Three diagrams of vectors A and B. Vectors A and B are shown placed tail to tail. Vector A points up and right and has magnitude 10.0. Vector B points down and left and has magnitude 7.0. The angle between vectors A and B is 145 degrees. In the second diagram, Vectors A and B are shown again along with the dashed lines completing the parallelogram. Vector R equaling the sum of vectors A and B is shown as the vector from the tails of A and B to the opposite vertex of the parallelogram. The magnitude of R is 5.8. In the third diagram, Vectors A and B are shown again along with the dashed lines completing the parallelogram. Vector D equaling the difference of vectors A and B is shown as the vector from the head of B to the head of A. The magnitude of D is 16.2, and the angle between D and the horizontal is 49.3 degrees. Vector R in the second diagram is much shorter than vector D in the third diagram. — Figure \(\PageIndex{7}\): Using the parallelogram rule to solve (a) (finding the resultant, red) and (b) (finding the difference, blue).

For (c), we can start with vector −3 \(\vec{B}\) and draw the remaining vectors tail-to-head as shown in Figure \(\PageIndex{8}\). In vector addition, the order in which we draw the vectors is unimportant, but drawing the vectors to scale is very important. Next, we draw vector \(\vec{S}\) from the origin of the first vector to the end of the last vector and place the arrowhead at the end of \(\vec{S}\). We use a ruler to measure the length of \(\vec{S}\), and find that its magnitude is S = 36.9 cm. We use a protractor and find that its direction angle is \(\theta_{S}\) = 52.9°. This solution is shown in Figure \(\PageIndex{8}\).

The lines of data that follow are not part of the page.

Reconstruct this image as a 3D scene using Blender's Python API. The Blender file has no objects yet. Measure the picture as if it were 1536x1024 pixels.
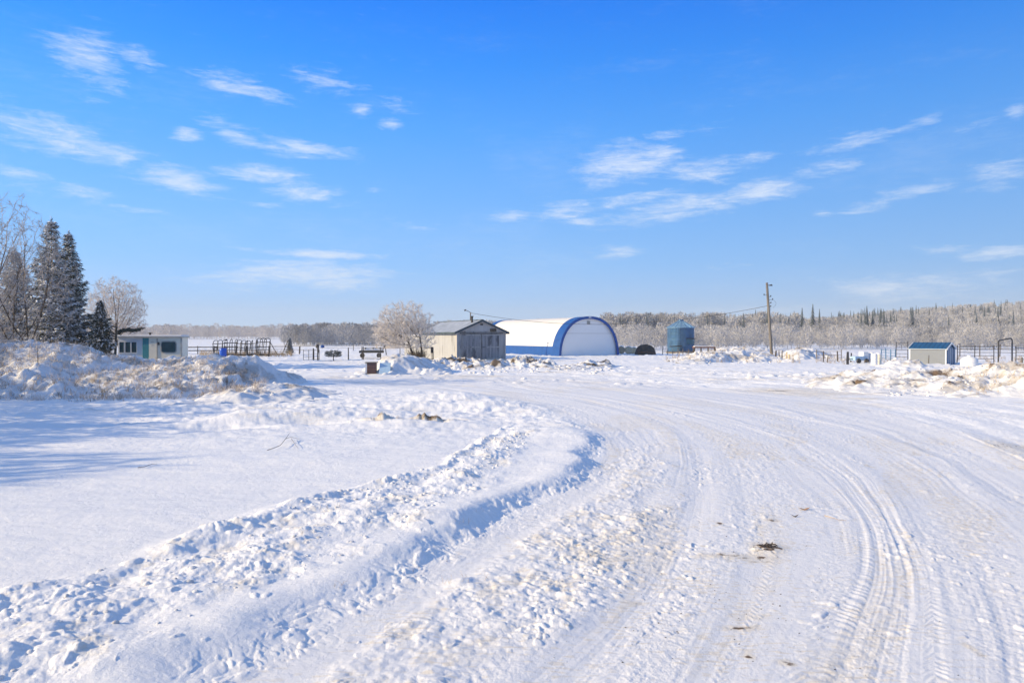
import bpy, math, random
import numpy as np
from mathutils import Vector
D = bpy.data
sc = bpy.context.scene
COL = sc.collection
H = 2.6            # eye height
F = 1024.0         # focal length in photo pixels
HZ = 503.0
def GY(py): return H*F/(py-HZ)
def G(px, py):
    y = GY(py); return ((px-768)/F*y, y)
def WX(px, y): return (px-768)/F*y
def WZ(py, y): return H-(py-HZ)/F*y
SUN_EL = math.radians(21)
SUN = Vector((-math.cos(SUN_EL)*.978, -math.cos(SUN_EL)*.208, math.sin(SUN_EL))).normalized()

# ------------------------------------------------------------------ numpy noise
_r = np.random.RandomState(7)
_ang = _r.rand(65536)*2*np.pi
_GX = np.cos(_ang).astype(np.float32); _GYy = np.sin(_ang).astype(np.float32)
_R1 = _r.rand(65536).astype(np.float32); _R2 = _r.rand(65536).astype(np.float32)
_R3 = _r.rand(65536).astype(np.float32); _R4 = _r.rand(65536).astype(np.float32)
def _h(ix, iy, seed):
    return ((ix*73856093) ^ (iy*19349663) ^ (seed*83492791) ^ ((ix*iy) >> 3)) & 65535
def perlin(x, y, seed=0):
    x = np.asarray(x, dtype=np.float64); y = np.asarray(y, dtype=np.float64)
    ix = np.floor(x).astype(np.int64); iy = np.floor(y).astype(np.int64)
    fx = x-ix; fy = y-iy
    u = fx*fx*fx*(fx*(fx*6-15)+10); v = fy*fy*fy*(fy*(fy*6-15)+10)
    def g(dx, dy):
        k = _h(ix+dx, iy+dy, seed)
        return _GX[k]*(fx-dx)+_GYy[k]*(fy-dy)
    a = g(0, 0)*(1-u)+g(1, 0)*u
    b = g(0, 1)*(1-u)+g(1, 1)*u
    return (a*(1-v)+b*v)*1.5
def fbm(x, y, seed=0, o=4, gain=.5):
    s = 0; a = 1.0
    for i in range(o):
        s = s+a*perlin(x*2**i, y*2**i, seed+i*11); a *= gain
    return s
def clods(x, y, cell, seed, dens=None, flat=.8):
    x = x/cell; y = y/cell
    ix = np.floor(x).astype(np.int64); iy = np.floor(y).astype(np.int64)
    out = np.zeros_like(x)
    for dx in (-1, 0, 1):
        for dy in (-1, 0, 1):
            k = _h(ix+dx, iy+dy, seed)
            cx = ix+dx+.15+.7*_R1[k]; cy = iy+dy+.15+.7*_R2[k]
            r = .28+.42*_R3[k]**1.5
            d2 = ((x-cx)**2+(y-cy)**2)/(r*r)
            hh = r*flat*np.sqrt(np.clip(1-d2, 0, 1))*(.55+.6*_R4[k])
            if dens is not None: hh = np.where(_R4[(k*7+3) & 65535] < dens, hh, 0)
            out = np.maximum(out, hh)
    return out*cell
def sstep(a, b, x):
    t = np.clip((x-a)/(b-a), 0, 1); return t*t*(3-2*t)

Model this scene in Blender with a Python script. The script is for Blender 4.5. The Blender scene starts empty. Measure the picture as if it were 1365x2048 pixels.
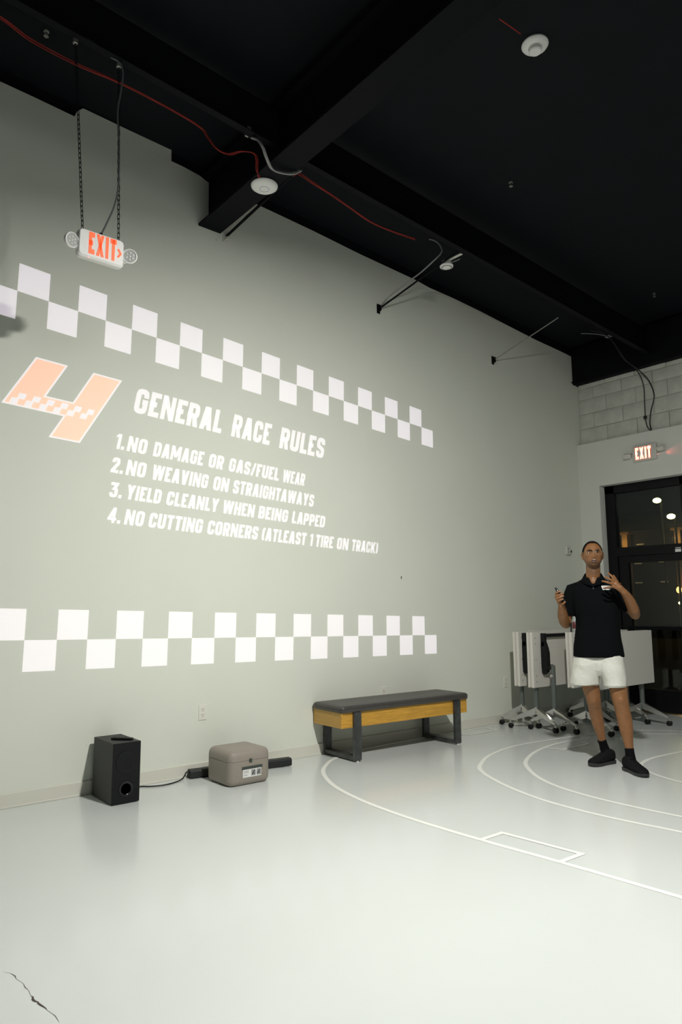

Three vectors are shown in blue and placed head to tail: Vector minus 3 B points up and right and has magnitude 3 B = 21.0. Vector A starts at the head of B, points up and right, and has a magnitude of A=10.0. The angle between vector A and vector minus 3 B is 145 degrees. Vector C starts at the head of A and has magnitude C=8.0. Vector S is green and goes from the tail of minus 3 B to the head of C. Vector S equals vector A minus 3 vector B plus vector C, has a magnitude of S=36.9 and makes an angle of 52.9 degrees counterclockwise with the horizontal. — Figure \(\PageIndex{8}\): Using the tail-to-head method to solve (c) (finding vector \(\vec{S}\), green).